OK, list time. I'm going to try to end each article with a list of point-by-point ideas. I think people can digest and use information more easily in that format. Now I'll discuss specific emotions and how to add them into your game:

  1. Laziness: For players, it takes just as much energy to say, "I sleep for 8 hours," as it does to say, "I climb to the top of the hill." For NPCs, this isn't the case. While truly lazy characters are a possibility, keep in mind that most people are going to be interested in minimizing the amount of energy expended. A villain, particularly a small-time crook, might abandon the most efficient plan as being too labor-intensive. Instead, he cuts corners; perhaps this laziness is the only factor that allows the PCs to learn of his plot. And this isn't alignment-specific; a knight may not be lazy by any stretch, but he may still balk at the resources and time required to enact whatever elaborate plan is on the table. Just because there are no rules on getting tired doesn't mean it doesn't happen.
  2. Overconfidence: This is a big one with the villains, and in many cases is key to the concept of a long-term uberpowerful baddie. Think about it; if the villain is 25th level, and the players screw up his minor plan at 3rd level, why not just squash them, then and there? The reason is often a combination of laziness (above) and overconfidence. The villain believes that the PCs are incapable of stopping him, so why expend the effort? Again, remember that the bad guy can't read the rules, doesn't know that the good guys are necessarily gaining XP and getting stronger with every fight, and doesn't know that the villains always lose in the end.
  3. Family Relations: Consider how your NPC feels about their parents, siblings, spouses, and children. They may feel a bond of love that supercedes their alignment, or they may have utter contempt for them. Any emotional response tends to multiplied by factor of 100 when dealing with family. Perhaps a villain wants to destroy the world, but needs to find a way to save his family first. Maybe a good fighter is being manipulated into doing evil because his children are being threatened. A villain's entire evil plan may be the result of nothing more than a burning need to disappoint his parents!

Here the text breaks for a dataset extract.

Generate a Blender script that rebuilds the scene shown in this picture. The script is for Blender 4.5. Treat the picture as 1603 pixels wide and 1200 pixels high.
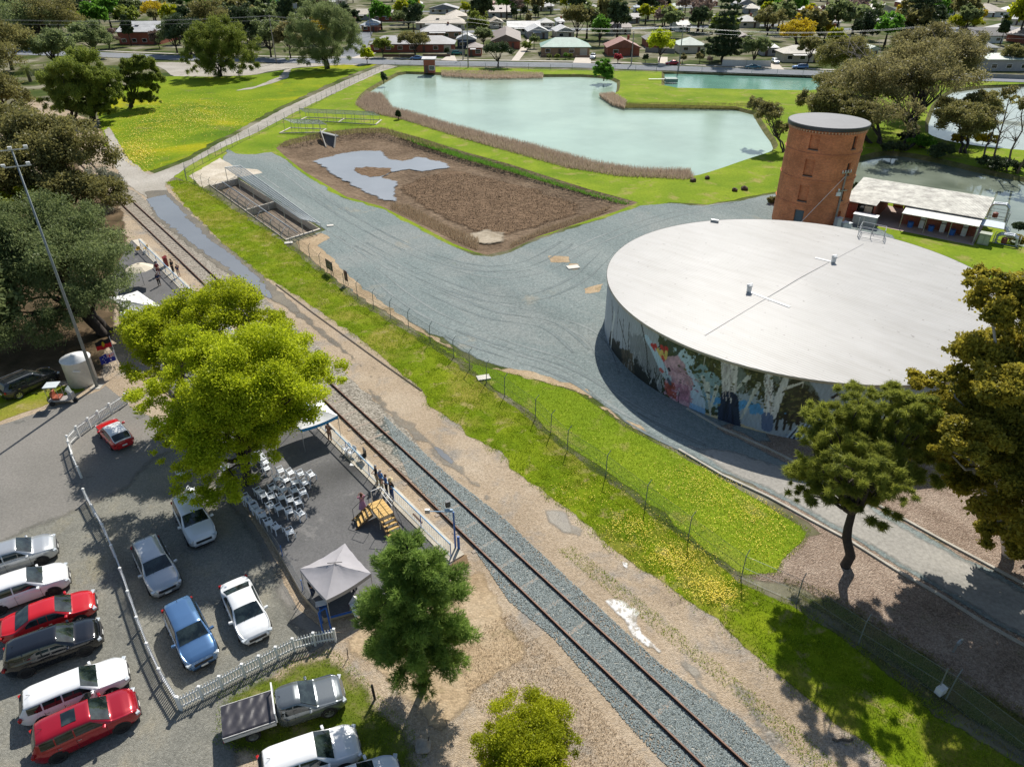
import bpy, bmesh, math, random
import numpy as np
from mathutils import Vector, Matrix
from mathutils.geometry import delaunay_2d_cdt, tessellate_polygon
for o in list(bpy.data.objects): bpy.data.objects.remove(o)
S = bpy.context.scene
COL = S.collection
R = math.radians
# ---------------------------------------------------------------- camera
F_PX, PITCH, HC = 1112.0, math.atan(1112 / 1803.0), 33.5
cam = bpy.data.cameras.new('camera'); camo = bpy.data.objects.new('camera', cam); COL.objects.link(camo)
cam.sensor_width = 36.0; cam.lens = 36.0 * F_PX / 1603.0
cam.clip_start = 0.5; cam.clip_end = 6000
camo.location = (0, 0, HC); camo.rotation_euler = (math.pi / 2 - PITCH, 0, 0)
S.camera = camo
# ---------------------------------------------------------------- light
SUN_AZ, SUN_EL = 75.5, 45.5
W = bpy.data.worlds.new('World'); S.world = W; W.use_nodes = True
wn = W.node_tree.nodes; wl = W.node_tree.links
sky = wn.new('ShaderNodeTexSky'); sky.sky_type = 'NISHITA'; sky.sun_disc = False
sky.sun_elevation = R(SUN_EL); sky.sun_rotation = R(90 - SUN_AZ); sky.air_density = 1.2; sky.dust_density = 0.8
bg = wn['Background']; bg.inputs[1].default_value = 0.082
wl.new(sky.outputs[0], bg.inputs[0])
sun = bpy.data.lights.new('sun', 'SUN'); sun.energy = 4.8; sun.angle = R(0.55); sun.color = (1.0, 0.95, 0.87)
suno = bpy.data.objects.new('sun', sun); COL.objects.link(suno)
sd = Vector((math.cos(R(SUN_AZ)) * math.cos(R(SUN_EL)), math.sin(R(SUN_AZ)) * math.cos(R(SUN_EL)), math.sin(R(SUN_EL))))
suno.rotation_euler = sd.to_track_quat('Z', 'Y').to_euler(); suno.location = (0, 60, 120)
S.view_settings.view_transform = 'Standard'; S.view_settings.look = 'None'
S.view_settings.exposure = 0.30; S.view_settings.gamma = 1.0
try:
    S.cycles.transparent_max_bounces = 16; S.cycles.max_bounces = 6
except Exception: pass

# ---------------------------------------------------------------- projection helpers (photo pixel -> point at height z in the world)
def gp(px, py, z=0.0):
    u = (px - 801.5) / F_PX; v = (py - 600) / F_PX
    t = (HC - z) / (math.sin(PITCH) + v * math.cos(PITCH))
    return Vector((t * u, t * (math.cos(PITCH) - v * math.sin(PITCH)), z))
def proj(p):
    d = p[1] * math.cos(PITCH) + (HC - p[2]) * math.sin(PITCH)
    return 801.5 + F_PX * p[0] / d, 600 + F_PX * (-p[1] * math.sin(PITCH) + (HC - p[2]) * math.cos(PITCH)) / d, d
def hgt(bx, by, topy, z0=0.0):
    p = gp(bx, by, z0); lo, hi = z0, 32.5
    for _ in range(40):
        m = (lo + hi) / 2
        if proj((p.x, p.y, m))[1] > topy: lo = m
        else: hi = m
    return m - z0
RD = Vector((0.6195, -0.785, 0)); RN = Vector((0.785, 0.6195, 0))   # along the railway / across it (towards the tank)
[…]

  4. Spontaneous: Players can always think about their actions; even in the middle of combat, they have the entire time it takes to get back their initiative to decide what the best thing to do is. NPCs don't have that luxury; play them as if they were being run by a player who doesn't get to say, "Wait, no, I do this instead." Their first decision is usually going to be what thy stick with, even if it is foolish or inefficient. This should never be more obvious than when a character is in a rage. No, I'm not talking about the barbarian class ability, I'm referring to a level of anger where we lash out without thinking. If you've ever punched a wall, you know what I'm talking about.
  5. Irrational Likes/Fears: This is much like the comfort zone issue (above), but I'm expanding it here to include personal quirks that can become interesting traits for even minor characters. A shopkeeper who collects swords might pay more for a unique blade than a orc double-axe, even though the axe has the higher book value. A fighter who is afraid of spiders is going to run away from a monstrous one, even if he could kill it in one round. Remember, fear knows no Challenge Rating. Likewise, characters may enjoy a particular activity even if they know it is dangerous or unhealthy; I don't think anyone in this nation is under the impression that smoking isn't bad for you, but that doesn't stop people from doing it.
  6. Stupidity: Sometimes, it's just this simple. People with low Intelligence scores are incapable of coming up with efficient plans, and people with low Wisdom scores are incapable of determining whether a plan is efficient or not. When players are trying to puzzle out a villain's plan, they will often overthink things, discarding the bad guy's actual plot as being too stupid to be the truth.

Hopefully, this has helped you think about giving your NPCs reactions that are independent of their function in the campaign. These people are supposed to be living, breathing characters with an internal life that the players can't know about, and your world will be more vibrant if they act as if they do.